WRITTEN TASK :: Starting at the first line of the data, print each line verbatim up to and including the line bearing "tag(o, lab, 'bracket', 'brackets", omitting pictures.

___ DATASET CONTENT ___

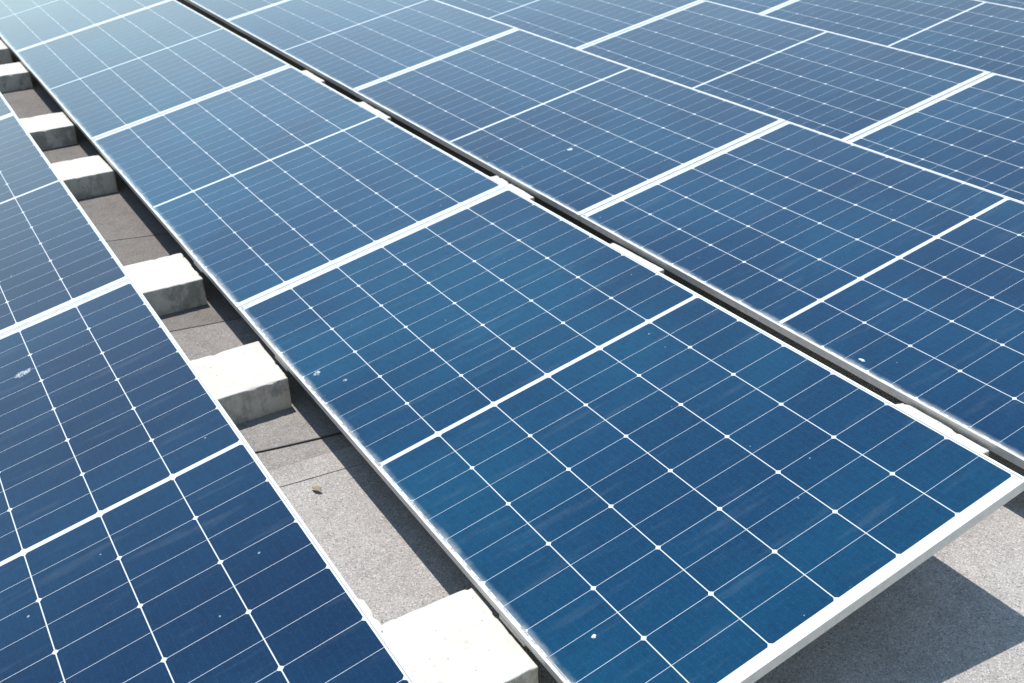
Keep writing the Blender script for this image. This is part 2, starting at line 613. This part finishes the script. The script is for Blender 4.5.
# a broken lump of concrete showing past the left row's high edge, on the nearest block's rear end
bm = bmesh.new()
bmesh.ops.create_icosphere(bm, subdivisions=4, radius=1.0)
for v in bm.verts:
    p = v.co.copy()
    s = 1 + 0.28 * noise.noise(p * 1.9 + Vector((3, 1, 7))) + 0.16 * noise.noise(p * 5.0)
    v.co = Vector((max(-0.6, min(0.75, p.x * s)) * 0.040, max(-0.8, min(0.8, p.y * s)) * 0.085, max(-0.7, min(0.55, p.z * s)) * 0.17))
o = link('concrete_lump', bm, [M_CONC])
o.location = (-0.285, 0.495, -0.02)
tag(o, 'rough broken white concrete lump at the left row edge behind the bottom concrete block', 'concrete lump')


# ------------------------------------------------------------------ small brackets between block and frame
def bracket_bm(w):
    bm = bmesh.new()
    th = 0.003
    pts = [(0, 0), (0.030, 0), (0.030, 0.003), (th, 0.003), (th, 0.0085), (0, 0.0085)]
    a = [bm.verts.new((x, 0, zz)) for x, zz in pts]
    b = [bm.verts.new((x, w, zz)) for x, zz in pts]
    bm.faces.new(a)
    bm.faces.new(b[::-1])
    for i in range(6):
        j = (i + 1) % 6
        bm.faces.new((a[i], b[i], b[j], a[j]))
    return bm


for y, w, lab in ((0.352, 0.098, 'small tan metal bracket under the frame at the large bottom block'),
                  (1.684, 0.098, 'small tan metal bracket under the frame at the block behind the black cable'),
                  (2.520, 0.094, 'small tan metal bracket under the frame at the grey green streaked block')):
    o = link('mounting_bracket', bracket_bm(w), [M_STEEL])
    o.location = (0.004, y, GROUND + 0.1055)
    tag(o, lab, 'bracket', 'brackets between blocks and the central row')


# ------------------------------------------------------------------ cable, leaf, droppings
def tube(points, rad, seg=10):
    bm = bmesh.new()
    rings = []
    for i, p in enumerate(points):
        a, b = points[max(0, i - 1)], points[min(len(points) - 1, i + 1)]
        t = (b - a).normalized()
        s = t.cross(Vector((0, 0, 1))).normalized()
        up = s.cross(t)
        rings.append([bm.verts.new(p + s * math.cos(q) * rad + up * math.sin(q) * rad)
                      for q in (2 * math.pi * j / seg for j in range(seg))])
    for a, b in zip(rings, rings[1:]):
        for j in range(seg):
            k = (j + 1) % seg
            bm.faces.new((a[j], a[k], b[k], b[j]))
    bm.faces.new(rings[0][::-1])
    bm.faces.new(rings[-1])
    return bm


pts = []
for i in range(61):
    q = i / 60
    x = -0.75 + 1.45 * q
    y = 1.440 - 0.235 * x + 0.006 * math.sin(x * 11 + 0.6) + 0.25 * max(0, -0.2 - x) ** 2
    zz = GROUND + 0.0028 + 0.0028 + 0.03 * max(0.0, x)
    pts.append(Vector((x, y, zz)))
o = link('cable', tube(pts, 0.0027), [M_CABLE], smooth=True)
tag(o, 'thin black cable crossing the bare roof between the two nearest panel rows', 'cable')

bm = bmesh.new()
n = 10
top, bot = [], []
for i in range(n + 1):
    q = i / n
    w = 0.0072 * math.sin(math.pi * min(1, max(0.02, q))) ** 0.7
    zc = 0.004 + 0.006 * math.sin(q * 2.6)
    top.append([bm.verts.new((q * 0.034, -w, zc + 0.002)), bm.verts.new((q * 0.034, 0, zc)), bm.verts.new((q * 0.034, w, zc + 0.003))])
    bot.append([bm.verts.new((q * 0.034, -w, zc + 0.0013)), bm.verts.new((q * 0.034, 0, zc - 0.0007)), bm.verts.new((q * 0.034, w, zc + 0.0023))])
for L in (top, bot):
    for a, b in zip(L, L[1:]):
        for j in range(2):
            bm.faces.new((a[j], b[j], b[j + 1], a[j + 1]))
for s in (0, 2):
    for i in range(n):
        bm.faces.new((top[i][s], top[i + 1][s], bot[i + 1][s], bot[i][s]))
for i in (0, n):
    for j in range(2):
        bm.faces.new((top[i][j], top[i][j + 1], bot[i][j + 1], bot[i][j]))
o = link('dry_leaf', bm, [M_LEAF], smooth=True)
o.location = (-0.112, 1.232, GROUND + 0.001)
o.rotation_euler = (0, 0, math.radians(-62))
tag(o, 'small curled brown dry leaf on the pale roof felt in the wide gap', 'leaf')


def on_panel(row, px, py, lift=0.0004):
    """Where a panel's glass lies under the given spot of the roof plan."""
    dx, dz, t, yaw, dy = ROWS[row]
    a = (px - (row * PITCH_X + dx - yaw * (py - 2))) / math.cos(t)
    return Vector((px, py, dz + a * math.sin(t) - 0.0014 * math.cos(t) + lift)), t


def splat(name, row, px, py, rx, ry, ang, seed, label, mat):
    """A dried splash with a ragged outline and a slightly raised middle."""
    bm = bmesh.new()
    m = 40
    c = bm.verts.new((0, 0, 0.0012))
    rings = []
    for fr, h in ((0.45, 0.0011), (0.8, 0.0008), (1.0, 0.0)):
        ring = []
        for i in range(m):
            q = 2 * math.pi * i / m
            k = 1 + 0.38 * noise.noise(Vector((math.cos(q) * 1.6, math.sin(q) * 1.6, seed))) + 0.28 * noise.noise(Vector((math.cos(q) * 5, math.sin(q) * 5, seed + 9)))
            ring.append(bm.verts.new((math.cos(q) * rx * fr * k, math.sin(q) * ry * fr * k, h)))
        rings.append(ring)
    for i in range(m):
        j = (i + 1) % m
        bm.faces.new((c, rings[0][i], rings[0][j]))
        for a, b in zip(rings, rings[1:]):
            bm.faces.new((a[i], b[i], b[j], a[j]))
    o = link(name, bm, [mat])
    p, t = on_panel(row, px, py)
    o.location = p
    o.rotation_euler = (Matrix.Rotation(-t, 3, 'Y') @ Matrix.Rotation(ang, 3, 'Z')).to_euler()
    return tag(o, label, 'dropping', None)


splat('bird_dropping', -1, -0.677, 1.857, 0.023, 0.013, math.radians(15), 2.0, 'large faded grey bird dropping smear on the dark lower left panel', M_SMEAR)
splat('bird_dropping', 1, 1.370, 0.731, 0.005, 0.010, math.radians(0), 5.0, 'small bright white bird dropping near the low edge of the right panel', M_DROP)
splat('bird_dropping', 0, 0.107, 0.254, 0.0060, 0.0042, math.radians(30), 8.0, 'tiny pale bird dropping near the bottom of the front central panel', M_DROP)
splat('bird_dropping', 0, 0.050, 1.550, 0.0120, 0.0100, math.radians(40), 11.0, 'faint round bird dropping on the front central panel near its left edge', M_SMEAR)
splat('bird_dropping', 0, 0.097, 1.455, 0.0065, 0.0055, math.radians(10), 14.0, 'faint small bird dropping just right of the round one on the front central panel', M_SMEAR)
splat('bird_dropping', 1, 1.648, 2.621, 0.0090, 0.0120, math.radians(70), 17.0, 'small grey white bird dropping in the middle of a panel behind the narrow gap', M_DROP)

___

RESULT FOR THIS EXERCISE ::
Keep writing the Blender script for this image. This is part 2, starting at line 613. This part finishes the script. The script is for Blender 4.5.
# a broken lump of concrete showing past the left row's high edge, on the nearest block's rear end
bm = bmesh.new()
bmesh.ops.create_icosphere(bm, subdivisions=4, radius=1.0)
for v in bm.verts:
    p = v.co.copy()
    s = 1 + 0.28 * noise.noise(p * 1.9 + Vector((3, 1, 7))) + 0.16 * noise.noise(p * 5.0)
    v.co = Vector((max(-0.6, min(0.75, p.x * s)) * 0.040, max(-0.8, min(0.8, p.y * s)) * 0.085, max(-0.7, min(0.55, p.z * s)) * 0.17))
o = link('concrete_lump', bm, [M_CONC])
o.location = (-0.285, 0.495, -0.02)
tag(o, 'rough broken white concrete lump at the left row edge behind the bottom concrete block', 'concrete lump')


# ------------------------------------------------------------------ small brackets between block and frame
def bracket_bm(w):
    bm = bmesh.new()
    th = 0.003
    pts = [(0, 0), (0.030, 0), (0.030, 0.003), (th, 0.003), (th, 0.0085), (0, 0.0085)]
    a = [bm.verts.new((x, 0, zz)) for x, zz in pts]
    b = [bm.verts.new((x, w, zz)) for x, zz in pts]
    bm.faces.new(a)
    bm.faces.new(b[::-1])
    for i in range(6):
        j = (i + 1) % 6
        bm.faces.new((a[i], b[i], b[j], a[j]))
    return bm


for y, w, lab in ((0.352, 0.098, 'small tan metal bracket under the frame at the large bottom block'),
                  (1.684, 0.098, 'small tan metal bracket under the frame at the block behind the black cable'),
                  (2.520, 0.094, 'small tan metal bracket under the frame at the grey green streaked block')):
    o = link('mounting_bracket', bracket_bm(w), [M_STEEL])
    o.location = (0.004, y, GROUND + 0.1055)
    tag(o, lab, 'bracket', 'brackets between blocks and the central row')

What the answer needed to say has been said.